• **Record list**:
——

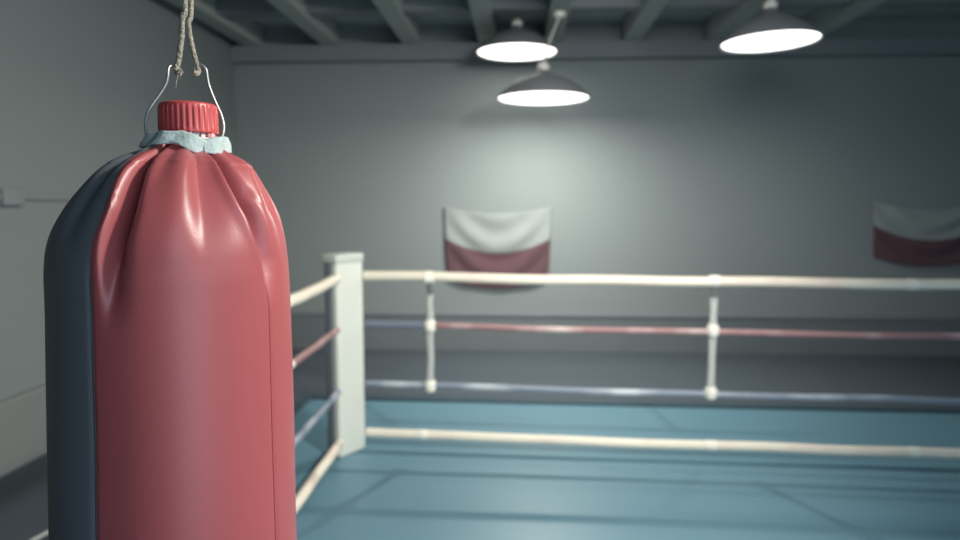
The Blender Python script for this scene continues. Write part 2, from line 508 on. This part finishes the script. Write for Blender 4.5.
# collar of cloth tape round the gathered neck
def tape(angs, top, bot, rad0, rad1, name):
    bm = B(); g = []
    n = 90; nz = 8
    for i in range(n+1):
        th = angs[0]+(angs[1]-angs[0])*i/n
        col = []
        for j in range(nz+1):
            v = j/nz
            yy = lin(top, th)+(lin(bot, th)-lin(top, th))*v
            r = rad0+(rad1-rad0)*v+.0022*math.sin(R(th)*9+v*2.2)+.0018*noise.noise((th*.05, v*2, rad0*50))
            a = R(th)
            col.append(bm.verts.new((.0222-.002*v+r*math.sin(a), -r*math.cos(a), zy(yy))))
        g.append(col)
    for i in range(n):
        for j in range(nz):
            bm.faces.new((g[i][j], g[i+1][j], g[i+1][j+1], g[i][j+1]))
    o = obj(name, bm, M['tape'], bag)
    md = o.modifiers.new('thick', 'SOLIDIFY'); md.thickness = .0022; md.offset = 1
    return o
tape((-178, 26), [(-178, 137), (-90, 137), (-8, 134.5), (8, 138), (26, 143)], [(-178, 149), (-80, 149), (-14, 147), (0, 152.5), (22, 160), (26, 157)], .0540, .0605, 'cloth_collar')
tape((22, 184), [(22, 143), (34, 140), (62, 136.5), (184, 137)], [(22, 155), (40, 156), (78, 152), (184, 150)], .0540, .0610, 'cloth_collar')
# bottle-like neck, ring and ribbed cap
CX = .0245
bm = B(); lathe(bm, [(.036, zy(165)), (.036, zy(143)), (.0445, zy(142.3)), (.0455, zy(140.5)), (.0445, zy(139)), (.037, zy(138.4)), (.036, zy(133))], 48, center=(CX, 0))
obj('neck_ring', bm, M['neck'], bag)
def cap_bm():
    bm = B(); seg = 32*6
    rows = [(.0402, 134.2, 0), (.0416, 133.6, .0), (.0420, 131.5, .3), (.0418, 129.5, 1), (.0413, 111, 1), (.0410, 109, .5), (.0408, 107.5, 0), (.0400, 106, 0), (.0375, 104.8, 0), (.030, 104.2, 0), (0, 104, 0)]
    rings = []
    for r, yy, rib in rows:
        if r == 0:
            rings.append([bm.verts.new((CX, 0, zy(yy)))]); continue
        rg = []
        for k in range(seg):
            a = 2*math.pi*k/seg
            w = math.cos(32*a)
            rr = r+rib*(.0013*max(-.55, min(.75, w*1.4))-.0004)
            rg.append(bm.verts.new((CX+rr*math.cos(a), rr*math.sin(a), zy(yy))))
        rings.append(rg)
    for a, b in zip(rings, rings[1:]):
        for k in range(seg):
            k2 = (k+1) % seg
            if len(b) == 1: bm.faces.new((a[k], a[k2], b[0]))
            else: bm.faces.new((a[k], a[k2], b[k2], b[k]))
    bm.faces.new(rings[0])
    return bm
tag(obj('cap', cap_bm(), M['cap_red'], bag), 'ribbed red screw cap')
# wire bail hooked round the neck
def wp(px, y, d=0.): return (( px-170+(118-y)*.036)*PX, d, zy(y))
left = [wp(153, 141, -.012), wp(147, 137, -.010), wp(145.5, 128, -.006), wp(147.5, 116, -.002), wp(153, 106), wp(160, 96), wp(165.5, 87), wp(167.5, 80), wp(168, 73, .001), wp(169.5, 69, .004), wp(173, 67.5, .007), wp(178, 69, .008), wp(181, 72, .006)]
right = [wp(217, 141, -.012), wp(221.5, 137, -.010), wp(224, 127, -.006), wp(222, 115, -.002), wp(216.5, 103), wp(211.5, 92), wp(208.3, 83), wp(207, 75), wp(206, 70), wp(203, 66.5, .001), wp(199, 65, .003), wp(195.5, 66.5, .006), wp(193.5, 70, .007)]
for P in (left, right):
    obj('wire_bail', tube(B(), spline(P, 8), .0020, 10), M['wire'], bag)

# rope from which the bag hangs: two strands looped over the bail hooks
hr = thing('hanging_rope', 'frayed beige hemp rope in two strands above the red bag', 'rope', (BX, BY, 0), RZ)
def strand(P, r, ph):
    return obj('strand', tube(B(), spline(P, 14), r, 18, twist=700, lobes=3, lobe_amp=.07), M['hemp'], hr)
zc = 3.78
strand([wp(181, 73, -.004), wp(178, 76, -.002), wp(176, 71, .004), wp(178, 64, .004), wp(179.5, 55, .002), wp(181.5, 40, .0), wp(183, 20, .0), (.0265, 0, zy(0)), (.0255, 0, 2.3), (.025, 0, 2.9), (.024, 0, zc-.02)], .0041, 0)
strand([wp(193, 73, -.004), wp(196, 75, -.002), wp(199, 71, .003), wp(197, 66, .004), wp(194.5, 58, .002), wp(191, 44, .0), wp(188.5, 26, -.001), (.0345, 0, zy(0)), (.0335, 0, 2.3), (.033, 0, 2.9), (.033, 0, zc-.02)], .0036, 2)
for P, m in (([wp(178, 74, -.004), wp(177.2, 80, -.005), wp(175.8, 85, -.004), wp(175.4, 91, -.005)], .0006),
             ([wp(180, 72, -.004), wp(180.4, 77, -.006), wp(179.6, 81, -.005)], .0006)):
    obj('frayed_end', tube(B(), spline(P, 6), m, 6), M['hemp'], hr)
bm = B(); lathe(bm, [(0, zc), (.05, zc), (.05, zc-.012), (.02, zc-.03), (0, zc-.03)], 24, center=(.0285, 0), caps=False)
obj('ceiling_plate', bm, M['wire'], hr)

# ------------------------------------------------------------------ light
w = bpy.data.worlds.new('World'); scn.world = w; w.use_nodes = True
bg = w.node_tree.nodes['Background']
bg.inputs['Color'].default_value = (.68, .85, 1.0, 1); bg.inputs['Strength'].default_value = 2.7
def area(name, loc, target, size, power, col):
    ld = bpy.data.lights.new(name, 'AREA'); ld.shape = 'DISK'; ld.size = size; ld.energy = power; ld.color = col
    o = bpy.data.objects.new(name, ld); C.objects.link(o); o.location = loc
    o.rotation_euler = (Vector(target)-Vector(loc)).to_track_quat('-Z', 'Y').to_euler()
    return o
ld = bpy.data.lights.new('added_key_spot', 'SPOT'); ld.energy = 930; ld.shadow_soft_size = .16; ld.spot_size = R(104); ld.spot_blend = .9  # added spot out of view, brightens the bag and corner post
ld.color = (1, .95, .86)
lo = bpy.data.objects.new('added_key_spot', ld); C.objects.link(lo); lo.location = (1.8, 1.1, 3.15)
lo.rotation_euler = (Vector((-.85, 3.5, .85))-Vector(lo.location)).to_track_quat('-Z', 'Y').to_euler()

ld = bpy.data.lights.new('added_wall_spot', 'SPOT'); ld.energy = 330; ld.shadow_soft_size = .5; ld.spot_size = R(92); ld.spot_blend = 1  # added unseen spot, washes the back wall and back ropes with light
ld.color = (1, .985, .90)
lo = bpy.data.objects.new('added_wall_spot', ld); C.objects.link(lo); lo.location = (.9, 2.7, 3.3)
lo.rotation_euler = (Vector((.5, 8.0, 1.15))-Vector(lo.location)).to_track_quat('-Z', 'Y').to_euler()

# ------------------------------------------------------------------ camera
cd = bpy.data.cameras.new('Camera'); cam = bpy.data.objects.new('Camera', cd); C.objects.link(cam)
cam.location = (0, 0, 1.73)
cam.rotation_euler = (R(90-5.460), 0, R(3.184))
cd.sensor_width = 36; cd.lens = 680/960*36
cd.clip_start = .05
cd.dof.use_dof = True
cd.dof.focus_distance = .93
cd.dof.aperture_fstop = 2.9
scn.camera = cam
scn.view_settings.view_transform = 'Standard'
scn.view_settings.look = 'None'
scn.view_settings.gamma = 1
scn.view_settings.use_curve_mapping = False
scn.view_settings.exposure = 0
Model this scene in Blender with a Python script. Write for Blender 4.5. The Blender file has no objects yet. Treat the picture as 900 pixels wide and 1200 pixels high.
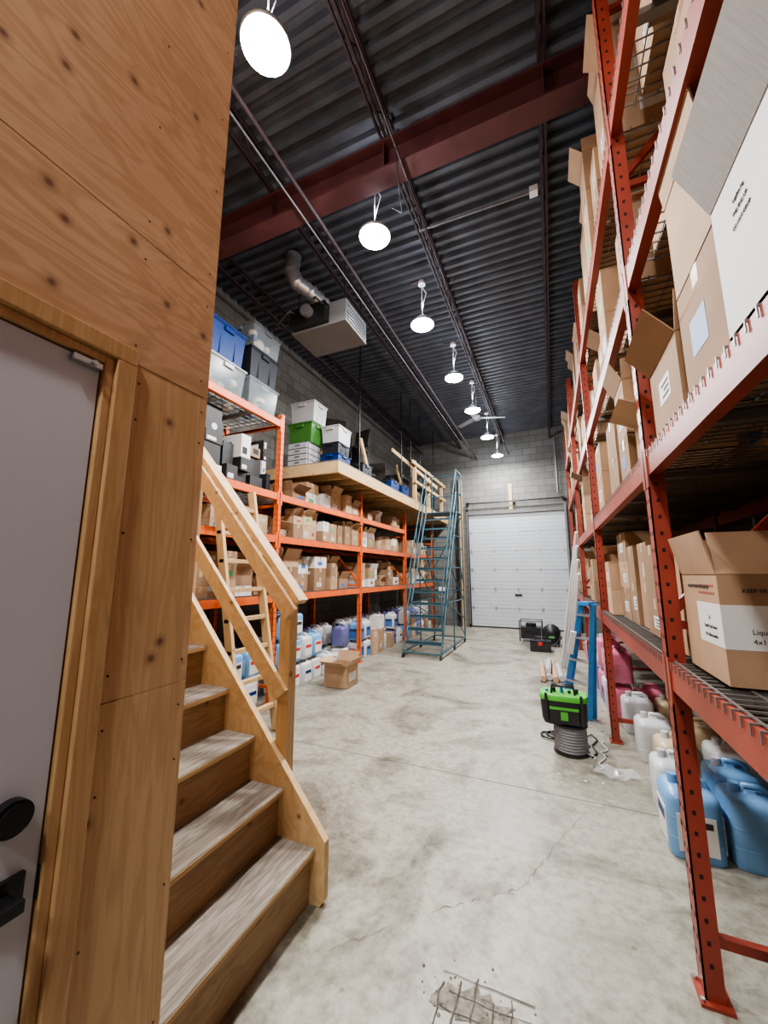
import bpy, math, random
from mathutils import Vector, Matrix
random.seed(11)
scene = bpy.context.scene
try:
    scene.view_settings.view_transform = 'AgX'; scene.view_settings.look = 'AgX - Medium High Contrast'
except Exception as e: print(e)

# ------------------------------------------------------------------ materials
def _new(name):
    m = bpy.data.materials.new(name); m.use_nodes = True
    nt = m.node_tree; b = nt.nodes["Principled BSDF"]
    return m, nt, b
def _ramp(nt, stops):
    r = nt.nodes.new("ShaderNodeValToRGB"); e = r.color_ramp.elements
    while len(e) < len(stops): e.new(0.5)
    for i, (p, c) in enumerate(stops):
        e[i].position = p; e[i].color = (*c, 1)
    return r
def _coord(nt, scale=(1, 1, 1), out="Object"):
    t = nt.nodes.new("ShaderNodeTexCoord"); mp = nt.nodes.new("ShaderNodeMapping")
    mp.inputs["Scale"].default_value = scale
    nt.links.new(t.outputs[out], mp.inputs["Vector"]); return mp
def M(name, col, rough=.6, metal=0., var=.12, scale=6., sc=(1, 1, 1), bump=0., emit=0., alpha=1., spec=.5):
    m, nt, b = _new(name)
    mp = _coord(nt, sc); n = nt.nodes.new("ShaderNodeTexNoise")
    n.inputs["Scale"].default_value = scale; n.inputs["Detail"].default_value = 5
    nt.links.new(mp.outputs[0], n.inputs["Vector"])
    lo = tuple(max(0, c*(1-var)) for c in col); hi = tuple(min(1, c*(1+var)) for c in col)
    r = _ramp(nt, [(.3, lo), (.7, hi)])
    nt.links.new(n.outputs["Fac"], r.inputs["Fac"]); nt.links.new(r.outputs["Color"], b.inputs["Base Color"])
    b.inputs["Roughness"].default_value = rough; b.inputs["Metallic"].default_value = metal
    b.inputs["Specular IOR Level"].default_value = spec
    b.inputs["Alpha"].default_value = alpha
    if bump:
        bp = nt.nodes.new("ShaderNodeBump"); bp.inputs["Strength"].default_value = bump; bp.inputs["Distance"].default_value = .01
        nt.links.new(n.outputs["Fac"], bp.inputs["Height"]); nt.links.new(bp.outputs[0], b.inputs["Normal"])
    if emit:
        b.inputs["Emission Color"].default_value = (*col, 1); b.inputs["Emission Strength"].default_value = emit
    return m
def wood(name, c1, c2, cdark, grain=(1, .8, 9), axes=("Y", "Z"), knots=4., knotr=.055, dist=1.2, rough=.6, kth=.45, tone=0.):
    m, nt, b = _new(name); L = nt.links.new
    mp = _coord(nt, grain); n = nt.nodes.new("ShaderNodeTexNoise")
    n.inputs["Scale"].default_value = 2.2; n.inputs["Detail"].default_value = 8; n.inputs["Distortion"].default_value = dist
    L(mp.outputs[0], n.inputs["Vector"])
    r = _ramp(nt, [(.25, c2), (.40, c1), (.5, c2), (.6, c1), (.78, c2)])
    L(n.outputs["Fac"], r.inputs["Fac"])
    last = r.outputs["Color"]
    if tone:
        tc = _coord(nt); n3 = nt.nodes.new("ShaderNodeTexNoise"); n3.inputs["Scale"].default_value = 1.3; n3.inputs["Detail"].default_value = 3
        L(tc.outputs[0], n3.inputs["Vector"]); r3 = _ramp(nt, [(.35, (1-tone, (1-tone)*.95, (1-tone)*.9)), (.65, (1, 1, 1))]); L(n3.outputs["Fac"], r3.inputs["Fac"])
        mt = nt.nodes.new("ShaderNodeMix"); mt.data_type = 'RGBA'; mt.blend_type = 'MULTIPLY'; mt.inputs["Factor"].default_value = 1
        L(last, mt.inputs["A"]); L(r3.outputs["Color"], mt.inputs["B"]); last = mt.outputs["Result"]
    if knots:
        t = nt.nodes.new("ShaderNodeTexCoord"); s = nt.nodes.new("ShaderNodeSeparateXYZ"); c = nt.nodes.new("ShaderNodeCombineXYZ")
        L(t.outputs["Object"], s.inputs[0]); L(s.outputs[axes[0]], c.inputs[0]); L(s.outputs[axes[1]], c.inputs[1])
        v = nt.nodes.new("ShaderNodeTexVoronoi"); v.voronoi_dimensions = '2D'; v.inputs["Scale"].default_value = knots
        L(c.outputs[0], v.inputs["Vector"])
        kr = _ramp(nt, [(0, (1, 1, 1)), (knotr*.55, (.75, .75, .75)), (knotr, (.3, .3, .3)), (knotr*2., (0, 0, 0))])
        L(v.outputs["Distance"], kr.inputs["Fac"])
        sc = nt.nodes.new("ShaderNodeSeparateColor"); L(v.outputs["Color"], sc.inputs[0])
        g = nt.nodes.new("ShaderNodeMath"); g.operation = 'GREATER_THAN'; g.inputs[1].default_value = kth
        L(sc.outputs[0], g.inputs[0])
        mu = nt.nodes.new("ShaderNodeMath"); mu.operation = 'MULTIPLY'
        L(kr.outputs["Color"], mu.inputs[0]); L(g.outputs[0], mu.inputs[1])
        mx = nt.nodes.new("ShaderNodeMix"); mx.data_type = 'RGBA'
        L(mu.outputs[0], mx.inputs["Factor"]); L(last, mx.inputs["A"]); mx.inputs["B"].default_value = (*cdark, 1)
        last = mx.outputs["Result"]
    L(last, b.inputs["Base Color"]); b.inputs["Roughness"].default_value = rough
    bp = nt.nodes.new("ShaderNodeBump"); bp.inputs["Strength"].default_value = .12; bp.inputs["Distance"].default_value = .004
    L(n.outputs["Fac"], bp.inputs["Height"]); L(bp.outputs[0], b.inputs["Normal"])
    return m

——

• **What to do**: List each line of the records that holds the string "Python".

• **Answer to the task**:
The Blender Python script for this scene continues. Write part 2, from line 508 on. This part finishes the script. Write for Blender 4.5.
Model this scene in Blender with a Python script. Write for Blender 4.5. The Blender file has no objects yet. Treat the picture as 900 pixels wide and 1200 pixels high.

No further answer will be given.